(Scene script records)

┌──

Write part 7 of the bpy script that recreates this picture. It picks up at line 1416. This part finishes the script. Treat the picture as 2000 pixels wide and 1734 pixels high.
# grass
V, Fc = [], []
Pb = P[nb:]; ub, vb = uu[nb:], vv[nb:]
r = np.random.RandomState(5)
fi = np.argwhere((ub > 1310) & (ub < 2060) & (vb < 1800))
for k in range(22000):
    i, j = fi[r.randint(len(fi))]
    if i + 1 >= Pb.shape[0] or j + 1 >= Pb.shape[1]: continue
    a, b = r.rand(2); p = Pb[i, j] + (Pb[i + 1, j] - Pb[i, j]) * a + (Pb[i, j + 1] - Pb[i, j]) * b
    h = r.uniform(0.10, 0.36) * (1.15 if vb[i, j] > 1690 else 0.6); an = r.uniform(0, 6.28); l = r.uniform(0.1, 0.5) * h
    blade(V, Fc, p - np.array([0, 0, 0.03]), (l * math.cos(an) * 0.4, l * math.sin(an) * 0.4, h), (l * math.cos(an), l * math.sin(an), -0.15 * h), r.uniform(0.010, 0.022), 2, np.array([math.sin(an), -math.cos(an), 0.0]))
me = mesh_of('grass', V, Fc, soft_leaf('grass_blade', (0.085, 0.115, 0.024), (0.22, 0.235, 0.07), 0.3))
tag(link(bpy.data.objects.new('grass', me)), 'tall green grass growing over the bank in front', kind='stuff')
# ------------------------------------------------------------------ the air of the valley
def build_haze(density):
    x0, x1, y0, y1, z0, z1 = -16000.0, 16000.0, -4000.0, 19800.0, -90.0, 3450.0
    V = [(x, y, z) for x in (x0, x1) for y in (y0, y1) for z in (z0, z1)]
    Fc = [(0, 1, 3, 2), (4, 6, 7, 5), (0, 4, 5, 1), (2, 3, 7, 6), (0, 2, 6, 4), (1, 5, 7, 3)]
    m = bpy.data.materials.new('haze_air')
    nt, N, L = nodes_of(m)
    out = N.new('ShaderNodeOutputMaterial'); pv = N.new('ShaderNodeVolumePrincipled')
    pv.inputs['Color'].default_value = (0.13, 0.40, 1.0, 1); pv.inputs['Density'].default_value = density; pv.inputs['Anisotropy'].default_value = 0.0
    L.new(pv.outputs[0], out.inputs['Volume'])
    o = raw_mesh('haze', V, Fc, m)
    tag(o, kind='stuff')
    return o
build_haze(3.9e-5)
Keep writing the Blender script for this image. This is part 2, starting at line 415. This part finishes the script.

└──

* The problem *
Retype every entry above, word for word.

* Task solution *
Write part 7 of the bpy script that recreates this picture. It picks up at line 1416. This part finishes the script. Treat the picture as 2000 pixels wide and 1734 pixels high.
# grass
V, Fc = [], []
Pb = P[nb:]; ub, vb = uu[nb:], vv[nb:]
r = np.random.RandomState(5)
fi = np.argwhere((ub > 1310) & (ub < 2060) & (vb < 1800))
for k in range(22000):
    i, j = fi[r.randint(len(fi))]
    if i + 1 >= Pb.shape[0] or j + 1 >= Pb.shape[1]: continue
    a, b = r.rand(2); p = Pb[i, j] + (Pb[i + 1, j] - Pb[i, j]) * a + (Pb[i, j + 1] - Pb[i, j]) * b
    h = r.uniform(0.10, 0.36) * (1.15 if vb[i, j] > 1690 else 0.6); an = r.uniform(0, 6.28); l = r.uniform(0.1, 0.5) * h
    blade(V, Fc, p - np.array([0, 0, 0.03]), (l * math.cos(an) * 0.4, l * math.sin(an) * 0.4, h), (l * math.cos(an), l * math.sin(an), -0.15 * h), r.uniform(0.010, 0.022), 2, np.array([math.sin(an), -math.cos(an), 0.0]))
me = mesh_of('grass', V, Fc, soft_leaf('grass_blade', (0.085, 0.115, 0.024), (0.22, 0.235, 0.07), 0.3))
tag(link(bpy.data.objects.new('grass', me)), 'tall green grass growing over the bank in front', kind='stuff')
# ------------------------------------------------------------------ the air of the valley
def build_haze(density):
    x0, x1, y0, y1, z0, z1 = -16000.0, 16000.0, -4000.0, 19800.0, -90.0, 3450.0
    V = [(x, y, z) for x in (x0, x1) for y in (y0, y1) for z in (z0, z1)]
    Fc = [(0, 1, 3, 2), (4, 6, 7, 5), (0, 4, 5, 1), (2, 3, 7, 6), (0, 2, 6, 4), (1, 5, 7, 3)]
    m = bpy.data.materials.new('haze_air')
    nt, N, L = nodes_of(m)
    out = N.new('ShaderNodeOutputMaterial'); pv = N.new('ShaderNodeVolumePrincipled')
    pv.inputs['Color'].default_value = (0.13, 0.40, 1.0, 1); pv.inputs['Density'].default_value = density; pv.inputs['Anisotropy'].default_value = 0.0
    L.new(pv.outputs[0], out.inputs['Volume'])
    o = raw_mesh('haze', V, Fc, m)
    tag(o, kind='stuff')
    return o
build_haze(3.9e-5)
Keep writing the Blender script for this image. This is part 2, starting at line 415. This part finishes the script.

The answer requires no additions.